Ten vierde komt de tijd snel naderbij dat Jehovah zich eens voor al als de Universele Soeverein zal rechtvaardigen door al zijn vijanden te vernietigen en zijn volk te bevrijden. Wegens deze feiten zijn er getuigen nodig om een dringende waarschuwing te laten horen, zodat personen die rechtvaardigheid liefhebben, naar veiligheid kunnen vluchten, en zodat de goddelozen zullen weten waarom zij worden vernietigd wanneer Armageddon over hen komt. — Openb. 16:14, 16, NW.
Reeds vanaf het begin hebben de moderne getuigen van Jehovah getuigenis afgelegd van Jehovah’s naam. Het was echter pas in 1931 dat zij speciaal werden getroffen door het feit dat de woorden in Jesaja 43:10, 12 (NW) specifiek op hen van toepassing zijn en daarom verklaarden zij in dat jaar officieel op een congres dat zij deze naam als hun aanduiding aannamen.
Jehovah’s getuigen handelden niet aanmatigend toen zij dit deden. Hadden zij niet van die naam getuigd en waren zij niet vastbesloten dit te blijven doen? Dat zeer zeker! Anderen vroegen zich af of deze naam blijvend zou zijn. Is dat zo? Ja, want dertig jaar later vermeldt de derde uitgave van Webster’s Unabridged Dictionary: „Jehovah’s getuigen: Leden van een groep die door het verspreiden van lectuur en door middel van persoonlijke evangelisatie getuigen van hun geloof in de theocratische heerschappij van God, de zondigheid van georganiseerde religiën en regeringen, en een spoedig komend duizendjarig rijk.”

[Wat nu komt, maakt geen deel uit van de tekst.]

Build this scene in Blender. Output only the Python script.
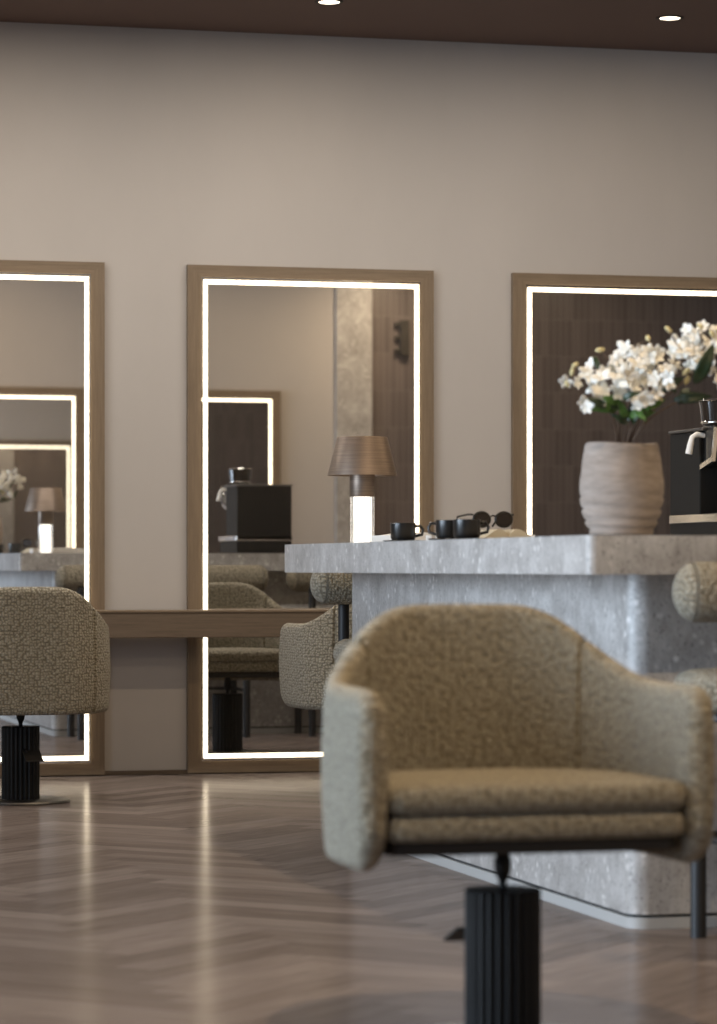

Jehovah’s getuigen zijn er trots op hun naam te dragen en zij doen er moeite voor zich deze steeds waardig te betonen, niet alleen door mondeling getuigenis af te leggen, maar ook door zich zodanig te gedragen dat zij geen smaad op Jehovah’s naam brengen. Het is inderdaad een naam die hen onderscheidt van alle anderen die belijden christenen te zijn.